Does anyone know why the extremely low calories on IP Ph 1 does not cause the body to go into starvation mode and cause the metabolism to shut down? When I was doing Ph 1 before, it didn't even occur to me. Now that I am doing the reboot, I am logging my foods into MFP and everyday I get the warning that consuming fewer than 1200 calories is dangerous, will shut down my metabolism, blah blah blah. Well, we all did IP's low calories for months without it shutting down our metabolism. Does anyone understand why?

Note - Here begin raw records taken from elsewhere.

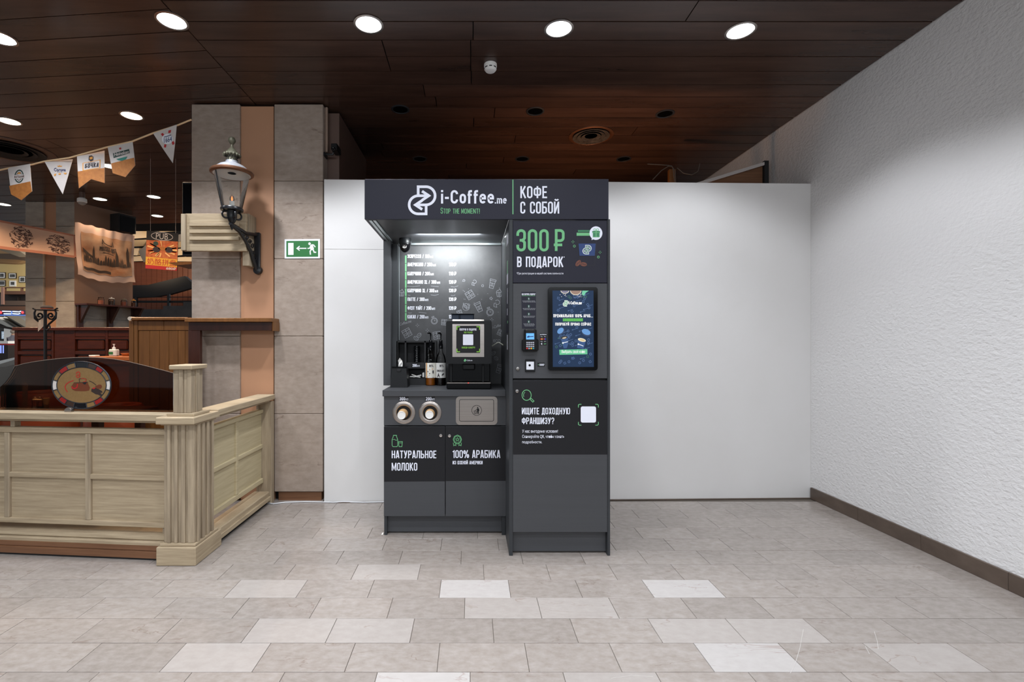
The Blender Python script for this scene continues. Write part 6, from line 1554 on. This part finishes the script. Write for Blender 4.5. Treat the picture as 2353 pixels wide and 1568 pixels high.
mb = MB(); mb.ribbon([(a, -b) for a, b in arc(.49, .12, .34, .105, 0, 360, 28)[:-1]], .014, lambda a, b: up(a, -b, .001), True); mb.build('oval_line', M_CLOTH, fpst)
mb = MB(); fnt(mb, '奶酪拼盘', .05, .97, .715, .885, lambda a, b: up(a, b, .001)); mb.build('lettering', M_REDP, fpst)
mb = MB(); fnt(mb, '680₽', .66, .97, .925, .985, lambda a, b: up(a, b, .001), .03); mb.build('lettering', M_CLOTH, fpst)
for u in (.12, .92): MB().tube([up(u, 0), up(u, 0) + Vector((0, 0, CEIL - up(u, 0).z))], .0012, 4).build('hanging_thread', M_CLOTH, fpst)
# ledge beside pillar
o = MB().prism([P(385, 604, 4.3), P(440, 601, 4.3), P(440, 607, 4.3), P(402, 610, 4.3)], (0, .22, 0)).build('wall_ledge', M_WALN); tag(o, 'pale wooden ledge jutting from behind the pillar, overlapping the food poster', 'ledge')
# coat stand
cs = thing('coat_stand', 'black wrought-iron coat stand with scroll hooks in front of the booth back', 'coat stand', (X(105, 4.7), 4.7, 0))
y_ = 4.7; mb = MB(); mb.tube([Vector((X(105, y_), y_, .01)), P(104, 705, y_)], .014, 10); mb.build('pole', M_IRON, cs)
MB().lathe([(.2, .0), (.2, .012), (.03, .03), (.0001, .03)], (X(105, y_), y_, .001), 'Z', 20).build('foot_plate', M_IRON, cs)
for sgn in (-1, 1):
    ctr = (104 + sgn * 13, 726)
    sp_ = [(104 + sgn * 1, 756), (104 + sgn * 9, 745), (104 + sgn * 24, 732), (104 + sgn * 25, 719), (104 + sgn * 22, 712), (104 + sgn * 28, 709)]
    MB().tube([P(a, b, y_) for a, b in sp_], .009, 8).build('hook_arm', M_IRON, cs)
    MB().tube([P(ctr[0] + sgn * (9.5 - k * .55) * math.cos(k * .62), ctr[1] + (9.5 - k * .55) * math.sin(k * .62), y_) for k in range(15)], .008, 8).build('scroll', M_IRON, cs)
MB().tube([P(104, 757, y_), P(110, 758, y_ - .02), P(115, 754, y_ - .03), P(114, 748, y_ - .03)], .007, 6).build('hook', M_IRON, cs)
o = MB().prism([P(88, 740, y_ - .08), P(97, 731, y_ - .02), P(99, 750, y_ - .02), P(87, 762, y_ - .08)], (.0, .003, 0)).build('paper_tag', M_PAPER); tag(o, 'white paper sheet hanging from the iron coat stand', 'paper')
hcn = Vector((X(108, y_ - .0), y_ - .0, Z(713, y_)))
ht_ = thing('felt_hat', 'dark felt hat lying on top of the iron coat stand', 'hat', hcn)
MB().lathe([(.0001, .0), (.085, -.004), (.09, .002), (.05, .008), (.048, .03), (.03, .045), (.0001, .044)], hcn, 'Z', 24).build('crown', mat('dark_felt', rgb(52, 50, 54), .9), ht_)
MB().lathe([(.05, .009), (.051, .018)], hcn, 'Z', 24).build('hat_band', M_LEATH, ht_)
# serving counter with orange top
sv = thing('serving_counter', 'honey oak serving counter with sanitiser bottle behind the stained-glass oval', 'counter', (X(250, 4.6), 4.75, 0))
y_ = 4.55; box('top', M_HONEY, (X(204, y_), y_, Z(829, y_)), (X(305, y_), y_ + .42, Z(820, y_)), sv, .004); box('front_panel', M_HONEY, (X(209, y_), y_ + .03, 0), (X(305, y_), y_ + .05, Z(829, y_)), sv); box('edge_board', M_HONEY, (X(204, y_), y_ + .01, Z(838, y_)), (X(305, y_), y_ + .03, Z(829.4, y_)), sv, .003); box('end_panel', M_HONEY, (X(209, y_), y_ + .05, 0), (X(212, y_), y_ + .4, Z(829, y_)), sv)
zt2 = Z(820, y_)
bt = thing('sanitiser_bottle', 'clear pump bottle with white top and green label on honey counter', 'bottle', (X(262, 4.7), 4.7, zt2)); c = Vector((X(262, 4.7), 4.7, zt2)); s = 4.7 / K
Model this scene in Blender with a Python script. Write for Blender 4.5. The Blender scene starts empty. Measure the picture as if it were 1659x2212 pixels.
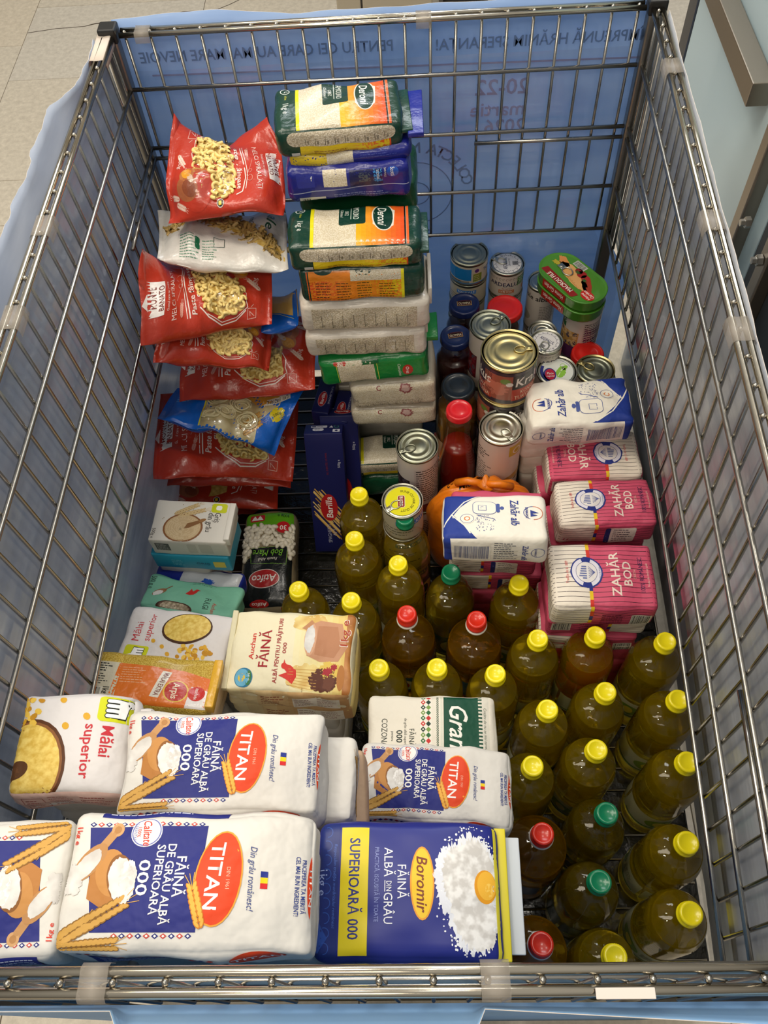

sunnymae- your post certainly did resonate with me. I was so scared last week that maybe my motivation for staying on plan was fading because I couldn't stop myself from having way more food than I normally do and having bites. The hunger was really overpowering and I was caving. Not that I was really carb loading or bingeing but much larger portions and more bites and an extra bar almost every day. I exercised a lot last week and attributed the rise in hunger to the rise in exercise, probably correctly, but I was still pretty scared to face what the scale was going to tell me and avoided it for three days. Faced the music on the morning of planned free day stoically figuring that if it told me something nasty I would forgo my free day and phase 1. I weighed exactly to the .1 of a pound the amount that I usually weigh. And this gave me faith. Faith that my body is finally starting to settle in at it's new weight. Faith that I am indulging true hunger and not a whim. And with that faith comes comfort. Oh yes it does. Not that I can go back to eating how I used to but that I am properly adjusting to this new plan.
This is HUGE! Capricious, you give me hope that I (that we all) can one day know our bodies and our metabolisms well enough that we don't have to count calories every day and worry about the scale moving. I can't wait to get there some day too!
Loved the article on willpower and the Capricious and Sunnymae discussion about motivation. I too have been very concerned lately about all the bites, hunger and extra eating. Then I see what you said about exercise. I exercised 8 days in a row. Of course I was hungry! I am just so afraid if I loosen up and eat over 1500 calories a few days in a row, I'm going to blow it, give up and balloon to 200+ lbs again. In fact, I have not gained, so perhaps the exercise offsets the extra calories after all as long as I don't go too far overboard.
I do feel like I'm doing better now that I'm home, the parties are over and I'm back to my routine. Going to work everyday where I have to eat whatever I packed from home is the structure that got 60 lbs off in the first place!
What are the low carb pita breads Maile and where can they be found?
Hi Pauley..I indulge myself and order them off Netrition.com..There are two..get the Youstafa ones. I love them and order a bunch and freeze them. I put ricotta cheese and pasta sauce on them and make a mini pizza like dish.
I also worry about adding calories or carbs and the effects. I guess we are all learning together.
Does anyone know why the extremely low calories on IP Ph 1 does not cause the body to go into starvation mode and cause the metabolism to shut down? When I was doing Ph 1 before, it didn't even occur to me. Now that I am doing the reboot, I am logging my foods into MFP and everyday I get the warning that consuming fewer than 1200 calories is dangerous, will shut down my metabolism, blah blah blah. Well, we all did IP's low calories for months without it shutting down our metabolism. Does anyone understand why?
I honestly don't know why our metabolisms did not shut down in the first Phase..Sorry..
I just read that after you lose weight, your loose skin will continue to shrink for a couple of years..Now I do not have any scientific proof on this..but it is a nice thought!
Cap..I do cardio and do strength training on the Nautilus Circuit 2 or 3 times a week.